読売新聞 / 2024年8月8日 9時19分

 兵庫県の斎藤元彦知事がパワハラなどの疑惑を内部告発された問題で、斎藤知事は7日の記者会見で、前県西播磨県民局長の男性職員(7月に死亡)が報道機関などに送った告発文書の存在を把握した直後に、県幹部らに内部調査を指示していたことを明らかにした。公益通報との認識はなかったとし、「文書に信用性がなく、対応に問題はない」と述べた。

 斎藤知事は記者会見で、内部告発への対応について時系列で説明。それによると、男性職員は3月12日、パワハラなど7項目の疑惑を指摘する文書を作成し、報道機関などに送付した。

 斎藤知事は知人の指摘で同20日に文書の存在を把握。翌21日に県幹部らと対応を協議し、団体や企業名が記されていたことから影響が大きいと判断し、作成者などを調査するよう指示した。文書は匿名だったが、内容から男性職員と想定。片山安孝副知事(辞職)が同25日、男性職員から事情聴取したところ、文書の作成を認め、「うわさ話を集めて作成した」と説明したという。

 公益通報者保護法は、通報内容に「事実と信じるに足りる相当の理由」などがある場合、通報者を保護するよう定め、報道機関などへの「外部通報」も対象としている。同法の指針では、告発者捜しを禁じる「通報者探索の防止」も規定している。

 県は4月中旬になって、男性職員の行為が公益通報に当たるかを弁護士に相談。うわさ話を集めたという男性職員の説明から、「公益通報には当たらない」との回答を得たという。

 男性職員は4月4日には県の公益通報制度を利用し、内部通報も行ったが、県の人事当局はこの通報に基づく調査を待たず、5月7日には文書を「核心的な部分が事実ではない」とする内部調査の結果を公表し、男性職員を停職3か月の懲戒処分とした。

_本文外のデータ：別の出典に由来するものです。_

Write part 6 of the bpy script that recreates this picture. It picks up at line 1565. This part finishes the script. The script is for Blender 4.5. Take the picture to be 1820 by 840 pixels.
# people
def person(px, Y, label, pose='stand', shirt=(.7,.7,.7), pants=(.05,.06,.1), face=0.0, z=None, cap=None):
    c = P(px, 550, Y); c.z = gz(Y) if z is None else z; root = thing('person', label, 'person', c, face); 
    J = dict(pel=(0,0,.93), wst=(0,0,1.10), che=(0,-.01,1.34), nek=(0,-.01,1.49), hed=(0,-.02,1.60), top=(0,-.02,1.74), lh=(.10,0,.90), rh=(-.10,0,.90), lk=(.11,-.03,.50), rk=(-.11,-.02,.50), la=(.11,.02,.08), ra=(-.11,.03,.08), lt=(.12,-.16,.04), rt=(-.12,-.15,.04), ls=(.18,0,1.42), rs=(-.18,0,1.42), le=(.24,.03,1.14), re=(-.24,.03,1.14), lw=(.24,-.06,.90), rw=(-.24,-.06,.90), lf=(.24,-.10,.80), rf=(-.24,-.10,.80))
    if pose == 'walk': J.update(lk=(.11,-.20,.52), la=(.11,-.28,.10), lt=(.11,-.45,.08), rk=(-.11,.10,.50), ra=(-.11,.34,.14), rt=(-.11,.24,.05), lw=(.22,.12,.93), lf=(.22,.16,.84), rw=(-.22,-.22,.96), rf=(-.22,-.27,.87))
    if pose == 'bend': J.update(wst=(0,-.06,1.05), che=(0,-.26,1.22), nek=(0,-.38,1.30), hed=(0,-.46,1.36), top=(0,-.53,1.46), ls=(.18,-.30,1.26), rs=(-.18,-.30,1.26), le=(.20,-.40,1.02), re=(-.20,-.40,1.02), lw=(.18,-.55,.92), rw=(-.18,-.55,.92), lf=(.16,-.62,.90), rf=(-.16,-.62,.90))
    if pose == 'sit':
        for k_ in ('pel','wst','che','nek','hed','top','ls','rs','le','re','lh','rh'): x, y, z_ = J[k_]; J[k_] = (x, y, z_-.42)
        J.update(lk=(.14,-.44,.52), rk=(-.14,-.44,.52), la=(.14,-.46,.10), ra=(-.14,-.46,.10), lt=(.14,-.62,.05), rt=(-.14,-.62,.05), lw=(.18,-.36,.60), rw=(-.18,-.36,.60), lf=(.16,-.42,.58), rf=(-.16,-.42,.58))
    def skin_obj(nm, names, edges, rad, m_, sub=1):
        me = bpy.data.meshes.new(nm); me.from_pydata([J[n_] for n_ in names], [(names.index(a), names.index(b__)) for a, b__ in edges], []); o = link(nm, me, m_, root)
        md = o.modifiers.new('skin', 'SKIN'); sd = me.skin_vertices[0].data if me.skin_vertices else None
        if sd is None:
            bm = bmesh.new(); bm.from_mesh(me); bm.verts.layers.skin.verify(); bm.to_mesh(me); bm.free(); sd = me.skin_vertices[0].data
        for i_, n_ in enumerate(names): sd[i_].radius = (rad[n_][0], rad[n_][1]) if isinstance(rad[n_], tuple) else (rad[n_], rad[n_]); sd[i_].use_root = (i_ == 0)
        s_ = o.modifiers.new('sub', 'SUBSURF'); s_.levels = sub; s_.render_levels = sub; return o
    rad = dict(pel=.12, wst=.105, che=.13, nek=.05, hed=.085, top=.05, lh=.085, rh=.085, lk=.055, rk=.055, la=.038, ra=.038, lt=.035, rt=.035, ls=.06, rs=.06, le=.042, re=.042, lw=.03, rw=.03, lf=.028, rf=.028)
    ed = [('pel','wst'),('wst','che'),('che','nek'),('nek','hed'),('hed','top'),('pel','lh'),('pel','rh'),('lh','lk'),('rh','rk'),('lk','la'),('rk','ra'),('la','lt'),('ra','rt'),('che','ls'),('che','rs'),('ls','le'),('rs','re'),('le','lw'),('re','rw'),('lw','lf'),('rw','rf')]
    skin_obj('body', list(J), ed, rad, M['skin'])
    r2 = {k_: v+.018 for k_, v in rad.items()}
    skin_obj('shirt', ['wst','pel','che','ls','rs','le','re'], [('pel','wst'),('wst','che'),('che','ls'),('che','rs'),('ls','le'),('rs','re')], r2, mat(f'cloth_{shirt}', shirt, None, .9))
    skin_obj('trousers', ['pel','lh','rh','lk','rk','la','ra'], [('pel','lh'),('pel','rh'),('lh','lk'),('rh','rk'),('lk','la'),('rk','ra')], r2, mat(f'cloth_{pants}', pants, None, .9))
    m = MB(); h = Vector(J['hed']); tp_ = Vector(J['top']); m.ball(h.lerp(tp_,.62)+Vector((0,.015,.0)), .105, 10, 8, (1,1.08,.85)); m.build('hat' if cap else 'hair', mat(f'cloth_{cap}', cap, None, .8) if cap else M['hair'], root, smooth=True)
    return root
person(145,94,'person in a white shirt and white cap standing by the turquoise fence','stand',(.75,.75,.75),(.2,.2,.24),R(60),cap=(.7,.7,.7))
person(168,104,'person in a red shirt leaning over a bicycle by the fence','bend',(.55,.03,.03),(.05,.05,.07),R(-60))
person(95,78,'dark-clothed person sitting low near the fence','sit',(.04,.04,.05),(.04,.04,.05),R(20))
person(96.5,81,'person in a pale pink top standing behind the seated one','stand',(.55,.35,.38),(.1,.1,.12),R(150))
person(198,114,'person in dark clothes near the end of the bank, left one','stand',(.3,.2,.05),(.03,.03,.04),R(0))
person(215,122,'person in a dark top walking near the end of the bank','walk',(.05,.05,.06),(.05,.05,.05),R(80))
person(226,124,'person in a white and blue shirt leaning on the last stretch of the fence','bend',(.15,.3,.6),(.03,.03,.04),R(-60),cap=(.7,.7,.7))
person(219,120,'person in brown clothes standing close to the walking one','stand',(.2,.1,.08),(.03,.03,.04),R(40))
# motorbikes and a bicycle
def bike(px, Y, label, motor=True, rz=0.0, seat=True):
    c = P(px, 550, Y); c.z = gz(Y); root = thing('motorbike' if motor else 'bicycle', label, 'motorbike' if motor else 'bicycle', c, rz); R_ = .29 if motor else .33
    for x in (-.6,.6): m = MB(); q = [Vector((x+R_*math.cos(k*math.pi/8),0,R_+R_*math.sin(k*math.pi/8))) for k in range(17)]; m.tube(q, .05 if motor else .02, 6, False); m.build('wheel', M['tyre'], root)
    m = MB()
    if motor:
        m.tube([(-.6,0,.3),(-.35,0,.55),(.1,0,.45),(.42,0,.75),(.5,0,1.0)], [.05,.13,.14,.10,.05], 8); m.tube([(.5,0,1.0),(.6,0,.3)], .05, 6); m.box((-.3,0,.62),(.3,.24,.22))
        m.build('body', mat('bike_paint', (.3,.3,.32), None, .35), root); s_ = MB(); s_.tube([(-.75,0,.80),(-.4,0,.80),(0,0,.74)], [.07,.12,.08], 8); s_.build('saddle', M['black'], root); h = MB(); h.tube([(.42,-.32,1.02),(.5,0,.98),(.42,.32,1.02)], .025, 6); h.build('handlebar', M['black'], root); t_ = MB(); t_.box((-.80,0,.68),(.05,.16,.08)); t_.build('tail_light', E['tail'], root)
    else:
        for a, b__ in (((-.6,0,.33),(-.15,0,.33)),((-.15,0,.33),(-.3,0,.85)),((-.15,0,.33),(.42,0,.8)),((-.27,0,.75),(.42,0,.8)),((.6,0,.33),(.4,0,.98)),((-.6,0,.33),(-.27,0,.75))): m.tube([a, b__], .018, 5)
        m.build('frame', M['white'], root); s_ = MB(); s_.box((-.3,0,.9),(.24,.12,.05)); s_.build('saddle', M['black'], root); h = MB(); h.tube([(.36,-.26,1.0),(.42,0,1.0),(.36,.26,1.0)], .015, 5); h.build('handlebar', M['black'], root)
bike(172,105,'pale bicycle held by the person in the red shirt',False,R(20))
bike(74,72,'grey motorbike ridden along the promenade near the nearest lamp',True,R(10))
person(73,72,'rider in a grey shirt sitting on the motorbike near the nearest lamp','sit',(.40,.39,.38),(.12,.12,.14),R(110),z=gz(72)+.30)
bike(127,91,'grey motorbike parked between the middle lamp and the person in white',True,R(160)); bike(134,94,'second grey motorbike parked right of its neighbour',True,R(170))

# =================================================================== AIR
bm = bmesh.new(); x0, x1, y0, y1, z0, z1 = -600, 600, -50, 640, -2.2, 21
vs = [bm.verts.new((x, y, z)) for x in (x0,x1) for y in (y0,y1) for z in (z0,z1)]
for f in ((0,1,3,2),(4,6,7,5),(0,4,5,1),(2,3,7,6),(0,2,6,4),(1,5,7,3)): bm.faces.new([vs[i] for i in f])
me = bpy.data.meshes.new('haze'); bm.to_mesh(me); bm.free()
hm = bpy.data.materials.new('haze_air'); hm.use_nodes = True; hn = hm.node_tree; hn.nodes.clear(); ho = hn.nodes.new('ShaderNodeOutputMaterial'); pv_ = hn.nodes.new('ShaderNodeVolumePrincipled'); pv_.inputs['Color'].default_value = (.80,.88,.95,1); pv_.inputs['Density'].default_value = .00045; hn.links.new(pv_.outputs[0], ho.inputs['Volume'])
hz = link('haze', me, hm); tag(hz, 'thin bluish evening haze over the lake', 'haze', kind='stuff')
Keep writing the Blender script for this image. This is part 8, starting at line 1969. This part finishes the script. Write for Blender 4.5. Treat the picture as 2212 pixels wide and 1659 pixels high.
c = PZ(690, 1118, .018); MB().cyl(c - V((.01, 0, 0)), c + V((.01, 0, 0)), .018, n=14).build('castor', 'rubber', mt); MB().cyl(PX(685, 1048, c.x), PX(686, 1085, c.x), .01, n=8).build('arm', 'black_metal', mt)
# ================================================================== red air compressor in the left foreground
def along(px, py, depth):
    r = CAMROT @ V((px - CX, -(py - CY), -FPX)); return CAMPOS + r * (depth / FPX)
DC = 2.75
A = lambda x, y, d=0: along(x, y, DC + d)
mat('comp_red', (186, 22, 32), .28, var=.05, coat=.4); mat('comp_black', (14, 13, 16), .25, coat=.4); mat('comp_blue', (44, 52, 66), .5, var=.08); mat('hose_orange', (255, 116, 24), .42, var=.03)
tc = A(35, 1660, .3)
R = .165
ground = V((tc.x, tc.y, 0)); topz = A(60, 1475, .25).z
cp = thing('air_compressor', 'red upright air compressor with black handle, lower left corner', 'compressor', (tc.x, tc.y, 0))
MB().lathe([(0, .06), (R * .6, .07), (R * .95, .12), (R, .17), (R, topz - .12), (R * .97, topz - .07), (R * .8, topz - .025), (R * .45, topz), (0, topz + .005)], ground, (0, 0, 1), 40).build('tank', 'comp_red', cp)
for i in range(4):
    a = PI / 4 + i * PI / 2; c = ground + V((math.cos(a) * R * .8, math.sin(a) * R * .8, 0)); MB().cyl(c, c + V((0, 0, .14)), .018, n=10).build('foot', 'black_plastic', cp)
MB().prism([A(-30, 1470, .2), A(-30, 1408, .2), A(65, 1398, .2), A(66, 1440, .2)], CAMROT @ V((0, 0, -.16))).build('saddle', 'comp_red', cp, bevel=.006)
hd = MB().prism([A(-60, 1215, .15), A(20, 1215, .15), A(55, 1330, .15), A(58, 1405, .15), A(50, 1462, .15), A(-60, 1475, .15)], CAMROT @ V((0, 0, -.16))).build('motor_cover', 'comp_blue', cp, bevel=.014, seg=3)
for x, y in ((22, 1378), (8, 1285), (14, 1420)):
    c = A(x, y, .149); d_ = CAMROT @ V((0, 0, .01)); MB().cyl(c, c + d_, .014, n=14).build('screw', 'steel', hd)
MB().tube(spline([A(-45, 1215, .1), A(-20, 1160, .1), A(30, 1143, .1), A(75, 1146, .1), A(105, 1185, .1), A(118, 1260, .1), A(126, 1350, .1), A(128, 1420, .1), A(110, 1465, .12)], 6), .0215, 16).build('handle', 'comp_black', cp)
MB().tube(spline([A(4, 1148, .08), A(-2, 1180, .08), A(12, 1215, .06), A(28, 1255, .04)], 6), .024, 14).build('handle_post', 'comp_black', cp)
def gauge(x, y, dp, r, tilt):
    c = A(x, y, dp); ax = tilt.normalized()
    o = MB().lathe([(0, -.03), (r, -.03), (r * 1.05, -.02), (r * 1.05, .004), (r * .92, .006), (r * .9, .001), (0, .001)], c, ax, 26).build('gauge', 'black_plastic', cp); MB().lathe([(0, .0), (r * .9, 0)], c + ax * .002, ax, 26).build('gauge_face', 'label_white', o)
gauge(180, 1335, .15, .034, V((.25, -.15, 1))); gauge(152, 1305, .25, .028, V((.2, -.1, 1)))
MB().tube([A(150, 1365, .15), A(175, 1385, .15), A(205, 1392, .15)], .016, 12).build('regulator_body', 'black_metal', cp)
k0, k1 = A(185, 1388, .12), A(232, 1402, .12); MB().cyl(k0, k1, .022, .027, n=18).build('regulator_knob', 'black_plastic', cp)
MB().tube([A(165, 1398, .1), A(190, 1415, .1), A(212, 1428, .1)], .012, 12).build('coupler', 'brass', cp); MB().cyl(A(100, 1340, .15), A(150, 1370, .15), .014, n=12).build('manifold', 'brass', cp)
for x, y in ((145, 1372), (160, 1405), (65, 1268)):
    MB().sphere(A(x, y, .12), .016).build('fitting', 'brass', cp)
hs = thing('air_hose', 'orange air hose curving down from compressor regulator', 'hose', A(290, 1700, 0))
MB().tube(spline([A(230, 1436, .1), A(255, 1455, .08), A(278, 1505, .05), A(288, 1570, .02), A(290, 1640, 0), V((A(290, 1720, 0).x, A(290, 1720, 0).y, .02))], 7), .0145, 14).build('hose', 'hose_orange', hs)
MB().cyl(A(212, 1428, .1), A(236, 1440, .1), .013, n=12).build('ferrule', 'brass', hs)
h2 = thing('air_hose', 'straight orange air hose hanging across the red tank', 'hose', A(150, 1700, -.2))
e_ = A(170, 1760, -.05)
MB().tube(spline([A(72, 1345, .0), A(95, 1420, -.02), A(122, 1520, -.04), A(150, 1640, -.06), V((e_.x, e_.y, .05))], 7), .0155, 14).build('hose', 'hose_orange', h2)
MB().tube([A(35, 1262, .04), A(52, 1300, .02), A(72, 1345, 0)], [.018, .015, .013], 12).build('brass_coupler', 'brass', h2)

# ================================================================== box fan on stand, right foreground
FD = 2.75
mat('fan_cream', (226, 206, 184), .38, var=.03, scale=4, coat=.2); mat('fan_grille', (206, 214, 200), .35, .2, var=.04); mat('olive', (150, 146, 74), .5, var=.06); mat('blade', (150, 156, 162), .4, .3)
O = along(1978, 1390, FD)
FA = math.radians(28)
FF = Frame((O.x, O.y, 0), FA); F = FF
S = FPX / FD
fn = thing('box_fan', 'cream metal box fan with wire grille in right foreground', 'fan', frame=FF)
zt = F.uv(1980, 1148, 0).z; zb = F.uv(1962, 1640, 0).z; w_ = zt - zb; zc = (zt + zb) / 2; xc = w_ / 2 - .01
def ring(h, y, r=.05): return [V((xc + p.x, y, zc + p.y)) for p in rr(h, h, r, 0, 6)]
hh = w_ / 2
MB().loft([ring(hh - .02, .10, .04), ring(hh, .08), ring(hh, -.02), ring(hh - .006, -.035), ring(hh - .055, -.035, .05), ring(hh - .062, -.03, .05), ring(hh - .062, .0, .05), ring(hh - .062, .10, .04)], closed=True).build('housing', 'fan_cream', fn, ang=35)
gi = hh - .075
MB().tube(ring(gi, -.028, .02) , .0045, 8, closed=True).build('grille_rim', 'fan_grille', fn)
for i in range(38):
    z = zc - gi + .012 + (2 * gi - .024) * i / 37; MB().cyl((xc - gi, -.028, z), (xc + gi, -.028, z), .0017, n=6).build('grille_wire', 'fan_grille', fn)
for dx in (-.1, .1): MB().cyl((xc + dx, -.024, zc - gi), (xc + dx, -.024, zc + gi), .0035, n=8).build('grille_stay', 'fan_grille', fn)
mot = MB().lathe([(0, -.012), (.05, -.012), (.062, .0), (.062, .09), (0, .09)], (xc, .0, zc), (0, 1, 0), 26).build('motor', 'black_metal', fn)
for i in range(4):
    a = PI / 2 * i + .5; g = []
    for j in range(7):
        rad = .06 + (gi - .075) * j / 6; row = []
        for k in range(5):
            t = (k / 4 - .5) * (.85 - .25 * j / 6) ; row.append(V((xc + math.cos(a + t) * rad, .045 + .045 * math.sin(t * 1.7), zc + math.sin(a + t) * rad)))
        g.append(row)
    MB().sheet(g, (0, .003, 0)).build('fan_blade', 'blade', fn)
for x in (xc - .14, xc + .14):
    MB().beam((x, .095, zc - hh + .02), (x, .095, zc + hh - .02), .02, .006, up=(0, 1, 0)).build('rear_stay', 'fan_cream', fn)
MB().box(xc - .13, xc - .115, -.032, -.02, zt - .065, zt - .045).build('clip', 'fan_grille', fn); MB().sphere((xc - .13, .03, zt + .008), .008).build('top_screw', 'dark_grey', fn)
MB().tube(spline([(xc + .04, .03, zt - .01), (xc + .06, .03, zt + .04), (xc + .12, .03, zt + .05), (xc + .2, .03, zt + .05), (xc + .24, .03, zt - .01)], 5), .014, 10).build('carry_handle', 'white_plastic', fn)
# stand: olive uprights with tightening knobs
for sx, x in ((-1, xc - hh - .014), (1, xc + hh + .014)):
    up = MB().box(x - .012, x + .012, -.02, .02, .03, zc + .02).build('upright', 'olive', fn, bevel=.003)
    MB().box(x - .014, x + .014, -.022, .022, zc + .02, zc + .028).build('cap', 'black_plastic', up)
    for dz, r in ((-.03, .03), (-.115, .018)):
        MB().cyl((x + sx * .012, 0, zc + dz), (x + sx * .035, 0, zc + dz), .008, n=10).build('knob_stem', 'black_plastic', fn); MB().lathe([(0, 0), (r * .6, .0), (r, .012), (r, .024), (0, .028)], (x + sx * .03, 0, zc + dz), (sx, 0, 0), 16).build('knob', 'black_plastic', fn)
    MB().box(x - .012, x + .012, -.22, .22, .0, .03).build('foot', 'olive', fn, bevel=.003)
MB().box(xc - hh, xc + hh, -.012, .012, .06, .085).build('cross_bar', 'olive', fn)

 斎藤知事は記者会見で、「文書には裏付ける証拠や信用性の高い供述がなく、公益通報とは認識していなかった」と説明。報道機関などへの文書の送付が公益通報になり得ると認識した時期について問われると、「法的な内容を含めて明確に認識したのは5月7日までの間」と述べるにとどめた。

 男性職員が県に公益通報した調査結果がまとまらないうちに懲戒処分を決めた対応については、「通報した行為に対する処分ではなく、通報以前の文書を作成した行為について処分しており、問題ない」との認識を示した。男性職員が県の聴取にどう答えたかは詳しく答えず、「改めて説明させてもらいたい」と語った。記者会見は3時間40分に及んだ。

制度ないがしろ

公益通報制度に詳しい淑徳大の日野勝吾教授(労働法)の話「公益通報だという認識がないまま犯人捜しをしたことは、制度をないがしろにした対応ではないか。やましいことがないのであれば、堂々と中立公正な立場の第三者による調査を行えばよかった。知事自身が告発を潰してしまったと評価せざるを得ない」

臨時の県市長会、厳しい声相次ぐ

 兵庫県内全29市でつくる県市長会の緊急臨時総会が7日、神戸市内で開かれ、各市長から斎藤元彦知事への厳しい意見が相次いだ。

 臨時総会は、斎藤知事を巡る問題を受け、複数の市長から意見交換の場を求める声が上がり、開催された。

 29市のうち22市の市長らが出席し、会長を務める酒井隆明・丹波篠山市長が「大変ゆゆしき残念な事態だ」などと言及。越田謙治郎・川西市長は、片山安孝副知事ら側近3人が辞職や病欠で不在となっていることに触れ、「非常に危機的な状況。一日でも早く体制を整えるように伝えるべきだ」と訴えた。

 また、岩根正・加東市長は「新たな政策議論には知事の指導力が必要。今後に向けての体制を確立してもらう必要がある」と述べ、 蓬莱 ほうらい務・小野市長は「組織として統治されていない」と県の対応を厳しく批判した。

 市長会は、県政の混乱で市政が停滞しないよう、今月23日に斎藤知事に要望することを申し合わせた。